Wudu @ Minut Init Art Social

Ablution – the act of washing oneself – is a common ritual in many cultural and religious customs. Practical upkeep of personal hygiene becomes a symbolic cleansing gesture. In Sophia Kamal’s paintings, this practical-symbolic line of reasoning walks a tightrope, as the act of removing makeup becomes synonymous with the Islamic ablution procedure of Wuḍū. The water-covered faces in ‘I Am A Dream Still Dreaming’ and ‘Milk and Honey’ depict different stages of one washing up, its symmetrical physiognomy pointing to the paradox of showing beauty. Why put on makeup if it conceals the truth? What is clean and what is pure? Why paint if the truth can never be painted?

I Am Never the Same, Twice [picture taken from Sophia Kamal's Behance site]

Prominent facial features, slender fingers, and dramatic poses, identify Sophia’s subjects as real life models. Pink and turquoise hues highlight a prettiness that do not diminish, despite the figures’ fidgeting gestures and anguished tone seen in a number of works. Feminine concerns underlie bold stares in some creations, and the absence of expressive brushstrokes portrays a fragile confidence, especially in close-up depictions of skinny hands. This intimate approach departs significantly from other local artists who illustrate self-doubt – where melancholy manifests in figurative gestures, sombre moods, nostalgic effects – and drawn in an over-large scale that dilutes the picture’s impact.

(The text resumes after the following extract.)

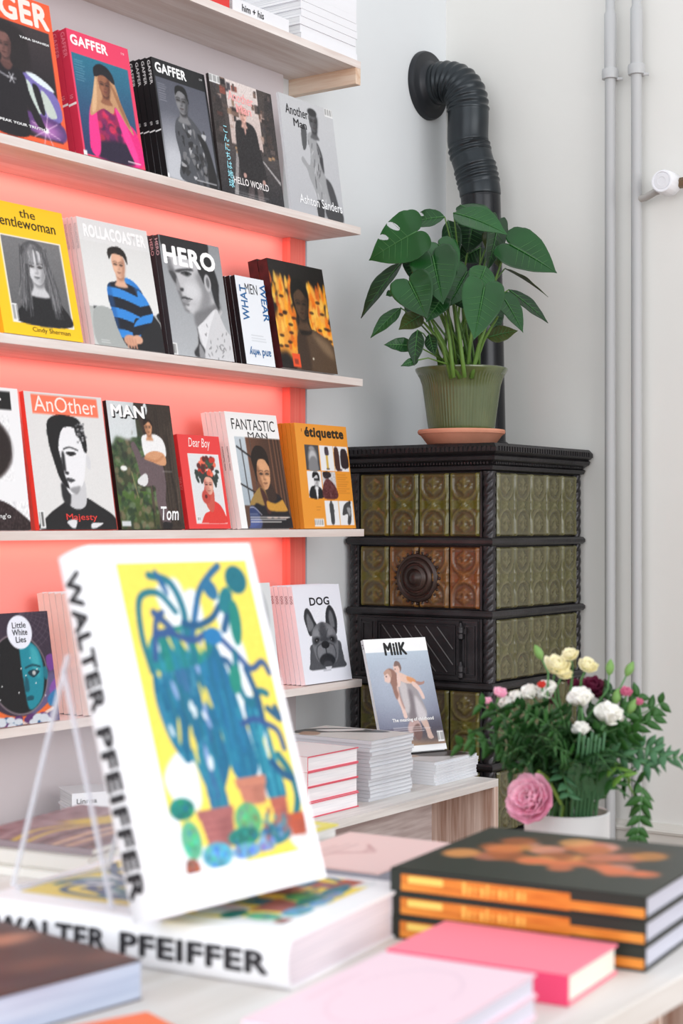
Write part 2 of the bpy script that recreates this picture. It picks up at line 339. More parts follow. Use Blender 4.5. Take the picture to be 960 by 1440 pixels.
for hi, lo in ((2, 3), (3, 4), (4, 5)):
    sp(MB().box(-.071, -.002, .174, .1998, SZ[lo] + .0002, SZ[hi] - TH - .0002), 'upright_post', CORALW)
    sp(MB().box(-.0018, .010, .178, .2190, SZ[lo] + .0002, SZ[hi] - TH - .0002), 'edge_strip', mat('grey_edge', (172, 172, 182), .6))

# ------------------------------------------------------------------ magazines on the shelves
ORD = ['', 'second', 'third', 'fourth', 'fifth', 'sixth', 'seventh', 'eighth']
def book_body(t, w_, h_, th, cover, pages=PAGES, c=.0007, inset=.0015):
    MB().box(c, w_ - inset, c, th - c, inset, h_ - inset).build('page_block', pages, t)
    return MB().box(0, w_, 0, c, 0, h_).box(0, w_, th - c, th, 0, h_).box(0, c, c, th - c, 0, h_).build('cover', cover, t)
def magazine(key, desc, shelf, xl, w_, h_, tilt, th, n, paint, titles, cover, spine=(), step=None, pages=PAGES, y0=.010, res=92, where='', name='magazine'):
    gap = (step or th + .0012)
    grp = 'copies of the ' + desc if n > 1 else None
    wh = where or 'on the %s shelf' % ORD[shelf - 1]
    tl = R(tilt); t = thing(name, (desc + (', front of its stack' if n > 1 else ' ' + wh)), 'magazine', (xl, y0, SZ[shelf] + th * math.sin(tl) + .0004), (-tl, 0, 0), grp)
    book_body(t, w_, h_, th, cover, pages)
    P = Pic(w_, h_, (240, 240, 240), res); paint(P); pr = P.build('cover_print', w_, h_, t)
    for ti, (body, x, y, ww, hh, col, *o) in enumerate(titles):        # x, y of the box's top left corner and its size, as fractions of the cover
        letters('title_lettering', body, ink(col), t, (x * w_, -.0006 - .0002 * ti, (1 - y - hh) * h_), (1, 0, 0), (0, 0, 1), ww * w_, hh * h_, *o)
    for body, z0, ln, hh, col in spine:               # from the top down, as fractions of the height
        if body == '|': mesh('spine_band', [(-.0004, th, (1 - z0) * h_), (-.0004, 0, (1 - z0) * h_), (-.0004, 0, (1 - z0 - ln) * h_), (-.0004, th, (1 - z0 - ln) * h_)], [[0, 1, 2, 3]], ink(col), t)
        else: letters('spine_lettering', body, ink(col), t, (-.0005, th * (.5 + hh / 2), (1 - z0) * h_), (0, 0, -1), (0, -1, 0), ln * h_, th * hh, .01)
    for i in range(1, n):
        lab = ('%s from the front in the stack of ' % ORD[i] if i < n - 1 or n == 2 else 'rearmost, nearest the panel, in the stack of ') + desc
        dup(t, (xl, y0 + gap / math.cos(tl) * i, t.location.z), lab)
    return t
G = lambda v: (v, v, v + 3)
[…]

The Freedom in Fear; I See What You Do Not See; Ocean Breathes Magic [picture taken from ibrokemyshades.blogspot.com]

A dozen small works occupy one wall and emit an iridescent glow, indicative of Sophia’s venturesome decision to exhibit with fluorescent lights. The artist’s studio is recreated on the gallery’s floor; vivid colours and illustrative details are subdued in this setting, but contribute to an overall introspective mood. Sophia’s pastel creations are the most attractive, and her hand drawings contrast with politically symbolic gestures commonly seen in local art. Looking at the artist’s previous student presentations, works such as ‘I Am Never the Same, Twice’ and ‘What Love Isn’t’ were last hung upside down, where the latter looks like a surreal landscape of ridges and cavities.  I need to wash my eyes.